161    Il y a donc lieu d’écarter l’argument du requérant selon lequel le Conseil aurait violé son obligation de réexamen périodique et, par conséquent, de rejeter le cinquième moyen.

162    À la lumière de l’ensemble des considérations qui précèdent, il convient de rejeter le cinquième moyen et, partant, le recours dans son intégralité.

 Sur la demande dadoption dune mesure dorganisation de la procédure

163    Le requérant demande au Tribunal d’ordonner au Conseil, par voie de mesure d’organisation de la procédure, de produire le dossier administratif confidentiel l’ayant conduit à inscrire son nom sur les listes en cause.

164    Le Conseil fait valoir qu’il n’y a pas lieu de faire droit à cette demande au motif que tous les éléments concernant l’inscription du nom du requérant sur les listes en cause sont ceux transmis au requérant et figurent dans le dossier WK.

165    À cet égard, il convient de rappeler que le Tribunal est seul juge de la nécessité éventuelle de compléter les éléments d’information dont il dispose sur les affaires dont il est saisi (arrêts du 10 juillet 2001, Ismeri Europa/Cour des comptes, C‑315/99 P, EU:C:2001:391, point 19, et du 28 juin 2005, Dansk Rørindustri e.a./Commission, C‑189/02 P, C‑202/02 P, C‑205/02 P à C‑208/02 P et C‑213/02 P, EU:C:2005:408, point 67).

166    En l’espèce, compte tenu du fait que le Conseil affirme ne pas disposer d’autres éléments que ceux figurant dans le dossier WK transmis au requérant, il n’est pas nécessaire de faire droit à cette demande.

 Sur les dépens

167    Aux termes de l’article 134, paragraphe 1, du règlement de procédure du Tribunal, toute partie qui succombe est condamnée aux dépens, s’il est conclu en ce sens.
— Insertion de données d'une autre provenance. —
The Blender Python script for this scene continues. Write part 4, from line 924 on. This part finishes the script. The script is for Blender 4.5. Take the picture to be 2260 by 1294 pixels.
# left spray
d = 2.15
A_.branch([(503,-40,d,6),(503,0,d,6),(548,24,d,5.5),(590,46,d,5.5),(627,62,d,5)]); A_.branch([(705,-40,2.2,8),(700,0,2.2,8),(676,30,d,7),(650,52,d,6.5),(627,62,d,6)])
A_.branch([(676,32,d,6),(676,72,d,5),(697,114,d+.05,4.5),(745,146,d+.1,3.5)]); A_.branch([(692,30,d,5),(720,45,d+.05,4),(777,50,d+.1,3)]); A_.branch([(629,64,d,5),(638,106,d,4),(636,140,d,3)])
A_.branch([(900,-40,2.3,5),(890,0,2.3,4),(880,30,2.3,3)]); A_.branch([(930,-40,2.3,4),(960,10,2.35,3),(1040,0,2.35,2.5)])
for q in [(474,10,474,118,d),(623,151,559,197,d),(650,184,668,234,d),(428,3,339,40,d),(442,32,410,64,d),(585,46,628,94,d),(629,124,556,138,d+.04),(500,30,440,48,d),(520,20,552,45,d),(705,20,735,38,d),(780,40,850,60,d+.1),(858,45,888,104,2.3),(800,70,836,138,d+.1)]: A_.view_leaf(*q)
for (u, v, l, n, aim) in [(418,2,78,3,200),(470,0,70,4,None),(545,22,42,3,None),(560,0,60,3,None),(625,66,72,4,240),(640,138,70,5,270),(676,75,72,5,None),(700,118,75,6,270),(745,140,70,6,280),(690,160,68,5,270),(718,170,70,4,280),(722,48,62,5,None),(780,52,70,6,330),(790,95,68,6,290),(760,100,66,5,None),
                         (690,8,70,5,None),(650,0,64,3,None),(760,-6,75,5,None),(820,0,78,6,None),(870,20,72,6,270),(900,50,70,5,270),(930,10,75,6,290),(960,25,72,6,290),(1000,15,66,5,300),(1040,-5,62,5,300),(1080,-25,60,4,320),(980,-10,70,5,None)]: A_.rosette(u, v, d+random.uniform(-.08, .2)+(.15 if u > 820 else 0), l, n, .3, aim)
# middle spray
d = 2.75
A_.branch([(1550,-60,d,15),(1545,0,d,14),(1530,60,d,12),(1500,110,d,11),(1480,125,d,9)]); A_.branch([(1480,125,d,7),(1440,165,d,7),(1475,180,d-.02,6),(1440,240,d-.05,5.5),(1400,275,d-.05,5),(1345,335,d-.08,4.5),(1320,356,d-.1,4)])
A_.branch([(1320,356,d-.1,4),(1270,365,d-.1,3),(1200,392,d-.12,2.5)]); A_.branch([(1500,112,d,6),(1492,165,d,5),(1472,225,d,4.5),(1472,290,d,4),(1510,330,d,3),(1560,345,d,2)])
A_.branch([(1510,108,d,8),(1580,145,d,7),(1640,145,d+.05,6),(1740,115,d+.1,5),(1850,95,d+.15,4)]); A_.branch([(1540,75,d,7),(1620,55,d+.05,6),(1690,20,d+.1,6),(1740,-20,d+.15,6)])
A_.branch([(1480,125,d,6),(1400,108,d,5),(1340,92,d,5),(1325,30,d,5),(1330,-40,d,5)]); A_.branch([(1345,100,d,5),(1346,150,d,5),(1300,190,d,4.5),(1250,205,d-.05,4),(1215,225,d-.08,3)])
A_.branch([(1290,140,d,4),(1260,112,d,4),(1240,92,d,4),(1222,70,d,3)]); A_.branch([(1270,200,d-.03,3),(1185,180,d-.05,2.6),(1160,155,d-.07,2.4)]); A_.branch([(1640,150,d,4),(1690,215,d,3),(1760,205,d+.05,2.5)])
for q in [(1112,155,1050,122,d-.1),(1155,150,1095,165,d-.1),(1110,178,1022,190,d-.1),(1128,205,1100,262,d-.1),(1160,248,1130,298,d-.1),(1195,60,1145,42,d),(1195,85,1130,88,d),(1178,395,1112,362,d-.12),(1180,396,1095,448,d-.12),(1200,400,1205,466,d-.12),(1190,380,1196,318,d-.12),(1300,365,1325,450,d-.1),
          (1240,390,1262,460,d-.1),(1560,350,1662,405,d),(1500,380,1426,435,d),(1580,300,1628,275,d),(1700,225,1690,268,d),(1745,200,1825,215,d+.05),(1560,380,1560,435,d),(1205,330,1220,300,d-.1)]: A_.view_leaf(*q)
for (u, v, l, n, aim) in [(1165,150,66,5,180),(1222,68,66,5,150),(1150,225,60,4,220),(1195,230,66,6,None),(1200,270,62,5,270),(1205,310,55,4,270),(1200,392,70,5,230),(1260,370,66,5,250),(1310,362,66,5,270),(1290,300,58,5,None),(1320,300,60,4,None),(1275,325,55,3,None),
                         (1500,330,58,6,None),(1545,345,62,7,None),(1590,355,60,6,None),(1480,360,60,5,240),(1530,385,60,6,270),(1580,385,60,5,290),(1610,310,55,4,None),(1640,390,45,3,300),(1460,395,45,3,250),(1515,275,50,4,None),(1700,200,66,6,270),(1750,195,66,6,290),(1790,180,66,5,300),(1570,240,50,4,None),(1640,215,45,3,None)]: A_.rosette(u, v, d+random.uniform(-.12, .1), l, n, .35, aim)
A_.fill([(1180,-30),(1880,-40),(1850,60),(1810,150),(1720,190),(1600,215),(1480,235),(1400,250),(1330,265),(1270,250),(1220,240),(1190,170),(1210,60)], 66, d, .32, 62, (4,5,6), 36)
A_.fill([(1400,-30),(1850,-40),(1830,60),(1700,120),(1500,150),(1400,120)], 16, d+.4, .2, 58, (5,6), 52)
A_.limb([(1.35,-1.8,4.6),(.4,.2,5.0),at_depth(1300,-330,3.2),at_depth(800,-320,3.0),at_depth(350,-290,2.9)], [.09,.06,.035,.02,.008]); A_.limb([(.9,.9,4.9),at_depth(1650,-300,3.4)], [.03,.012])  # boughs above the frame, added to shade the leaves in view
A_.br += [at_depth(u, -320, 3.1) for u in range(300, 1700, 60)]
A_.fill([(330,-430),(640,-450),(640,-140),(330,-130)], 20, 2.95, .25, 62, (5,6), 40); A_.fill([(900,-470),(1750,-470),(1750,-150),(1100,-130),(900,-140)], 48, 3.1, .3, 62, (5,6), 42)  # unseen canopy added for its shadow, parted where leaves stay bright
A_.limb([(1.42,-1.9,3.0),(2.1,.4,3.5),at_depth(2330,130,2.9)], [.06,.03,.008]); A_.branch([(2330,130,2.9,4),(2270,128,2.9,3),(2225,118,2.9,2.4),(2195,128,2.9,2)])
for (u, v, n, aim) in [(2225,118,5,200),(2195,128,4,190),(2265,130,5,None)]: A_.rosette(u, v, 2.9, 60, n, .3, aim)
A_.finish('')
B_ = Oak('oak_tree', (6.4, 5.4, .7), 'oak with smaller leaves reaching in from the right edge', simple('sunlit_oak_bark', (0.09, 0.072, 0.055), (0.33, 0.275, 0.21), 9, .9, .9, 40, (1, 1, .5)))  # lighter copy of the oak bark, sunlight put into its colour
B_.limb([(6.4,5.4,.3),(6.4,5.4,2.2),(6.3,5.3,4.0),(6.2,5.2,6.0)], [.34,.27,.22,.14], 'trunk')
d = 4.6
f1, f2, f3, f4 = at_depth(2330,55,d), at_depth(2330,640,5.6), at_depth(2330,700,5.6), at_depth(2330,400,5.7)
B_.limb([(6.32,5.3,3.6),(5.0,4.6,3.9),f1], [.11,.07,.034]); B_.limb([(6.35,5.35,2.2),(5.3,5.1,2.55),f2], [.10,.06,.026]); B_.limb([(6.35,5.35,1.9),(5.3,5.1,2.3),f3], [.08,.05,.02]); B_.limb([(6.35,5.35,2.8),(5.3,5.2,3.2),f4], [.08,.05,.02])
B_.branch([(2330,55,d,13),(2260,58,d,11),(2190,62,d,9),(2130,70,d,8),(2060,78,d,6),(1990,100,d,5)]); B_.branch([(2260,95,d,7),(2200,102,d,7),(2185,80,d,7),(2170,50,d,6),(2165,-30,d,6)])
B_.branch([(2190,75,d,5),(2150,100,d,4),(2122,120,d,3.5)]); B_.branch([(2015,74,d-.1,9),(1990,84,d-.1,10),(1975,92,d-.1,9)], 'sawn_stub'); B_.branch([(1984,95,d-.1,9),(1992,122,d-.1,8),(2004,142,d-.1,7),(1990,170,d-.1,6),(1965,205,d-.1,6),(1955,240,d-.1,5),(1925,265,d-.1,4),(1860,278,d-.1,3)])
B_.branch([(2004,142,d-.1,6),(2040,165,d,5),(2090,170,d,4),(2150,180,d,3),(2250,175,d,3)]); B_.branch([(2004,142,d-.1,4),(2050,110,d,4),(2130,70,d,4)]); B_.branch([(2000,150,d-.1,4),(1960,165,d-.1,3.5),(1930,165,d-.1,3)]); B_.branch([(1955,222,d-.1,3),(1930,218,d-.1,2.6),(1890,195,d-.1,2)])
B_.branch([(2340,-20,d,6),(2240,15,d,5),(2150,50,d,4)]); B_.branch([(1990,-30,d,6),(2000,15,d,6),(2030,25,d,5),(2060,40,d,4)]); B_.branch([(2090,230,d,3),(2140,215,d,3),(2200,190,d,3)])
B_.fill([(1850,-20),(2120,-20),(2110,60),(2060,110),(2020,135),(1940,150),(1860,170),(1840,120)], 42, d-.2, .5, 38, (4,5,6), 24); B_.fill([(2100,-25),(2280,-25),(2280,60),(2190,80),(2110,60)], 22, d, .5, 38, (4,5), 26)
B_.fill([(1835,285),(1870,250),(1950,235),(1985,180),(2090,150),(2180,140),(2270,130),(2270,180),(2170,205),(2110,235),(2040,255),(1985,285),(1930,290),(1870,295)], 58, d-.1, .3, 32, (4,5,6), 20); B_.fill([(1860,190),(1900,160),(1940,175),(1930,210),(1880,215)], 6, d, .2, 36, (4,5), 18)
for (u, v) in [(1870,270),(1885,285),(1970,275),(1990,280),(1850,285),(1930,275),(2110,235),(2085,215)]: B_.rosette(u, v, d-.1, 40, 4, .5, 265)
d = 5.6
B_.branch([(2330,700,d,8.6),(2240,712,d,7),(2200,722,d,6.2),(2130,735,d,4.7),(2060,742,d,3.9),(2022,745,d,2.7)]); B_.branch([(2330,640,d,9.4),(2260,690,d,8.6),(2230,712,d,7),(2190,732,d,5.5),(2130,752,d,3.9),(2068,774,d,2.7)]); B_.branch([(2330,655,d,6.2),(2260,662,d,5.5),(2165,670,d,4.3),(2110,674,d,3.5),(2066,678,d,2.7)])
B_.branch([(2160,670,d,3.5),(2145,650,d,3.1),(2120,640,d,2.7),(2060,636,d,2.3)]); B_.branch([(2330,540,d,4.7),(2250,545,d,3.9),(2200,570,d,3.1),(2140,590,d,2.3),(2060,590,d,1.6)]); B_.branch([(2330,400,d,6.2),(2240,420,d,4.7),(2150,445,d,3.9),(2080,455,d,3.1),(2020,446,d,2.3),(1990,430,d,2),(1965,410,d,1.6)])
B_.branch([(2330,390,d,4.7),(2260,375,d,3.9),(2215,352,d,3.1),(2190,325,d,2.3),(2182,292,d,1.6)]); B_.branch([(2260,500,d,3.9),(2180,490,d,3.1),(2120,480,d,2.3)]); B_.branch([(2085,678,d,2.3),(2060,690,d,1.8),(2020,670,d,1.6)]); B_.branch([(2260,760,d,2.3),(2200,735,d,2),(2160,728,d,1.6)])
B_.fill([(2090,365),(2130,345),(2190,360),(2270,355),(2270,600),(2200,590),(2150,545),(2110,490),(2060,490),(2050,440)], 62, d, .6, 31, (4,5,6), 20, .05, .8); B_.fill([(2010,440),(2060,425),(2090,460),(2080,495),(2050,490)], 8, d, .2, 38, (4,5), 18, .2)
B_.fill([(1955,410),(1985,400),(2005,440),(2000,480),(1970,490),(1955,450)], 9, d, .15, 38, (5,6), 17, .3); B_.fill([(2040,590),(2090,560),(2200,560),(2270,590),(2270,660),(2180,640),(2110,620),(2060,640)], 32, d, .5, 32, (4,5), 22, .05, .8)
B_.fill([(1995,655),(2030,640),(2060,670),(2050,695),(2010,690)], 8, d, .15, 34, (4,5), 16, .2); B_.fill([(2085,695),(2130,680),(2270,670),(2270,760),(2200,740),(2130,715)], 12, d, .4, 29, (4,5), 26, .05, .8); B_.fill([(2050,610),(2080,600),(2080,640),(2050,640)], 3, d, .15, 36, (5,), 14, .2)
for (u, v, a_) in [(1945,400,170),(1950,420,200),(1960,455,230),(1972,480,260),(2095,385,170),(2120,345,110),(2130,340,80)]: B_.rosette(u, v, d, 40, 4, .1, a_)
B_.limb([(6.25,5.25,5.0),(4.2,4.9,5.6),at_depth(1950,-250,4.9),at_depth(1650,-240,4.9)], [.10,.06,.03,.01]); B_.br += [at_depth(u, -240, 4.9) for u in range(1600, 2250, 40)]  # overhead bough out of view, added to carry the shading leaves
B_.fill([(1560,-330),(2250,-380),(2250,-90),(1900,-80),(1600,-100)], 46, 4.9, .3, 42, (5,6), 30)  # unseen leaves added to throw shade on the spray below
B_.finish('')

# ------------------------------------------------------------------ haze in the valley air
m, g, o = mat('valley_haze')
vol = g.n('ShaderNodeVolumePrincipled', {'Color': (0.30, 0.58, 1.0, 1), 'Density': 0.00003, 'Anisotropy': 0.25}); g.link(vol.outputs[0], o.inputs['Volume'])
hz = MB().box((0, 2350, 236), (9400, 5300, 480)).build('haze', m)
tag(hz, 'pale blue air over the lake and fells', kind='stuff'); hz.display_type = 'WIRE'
Le requérant ayant succombé, il y a lieu de le condamner aux dépens, conformément aux conclusions du Conseil.

Par ces motifs,

LE TRIBUNAL (première chambre)

déclare et arrête :

1)      Le recours est rejeté.

2)      M. Viktor Filippovich Rashnikov est condamné aux dépens.

Spielmann

Gâlea

Tóth

Ainsi prononcé en audience publique à Luxembourg, le 13 septembre 2023.

Signatures


*      Langue de procédure : l’anglais.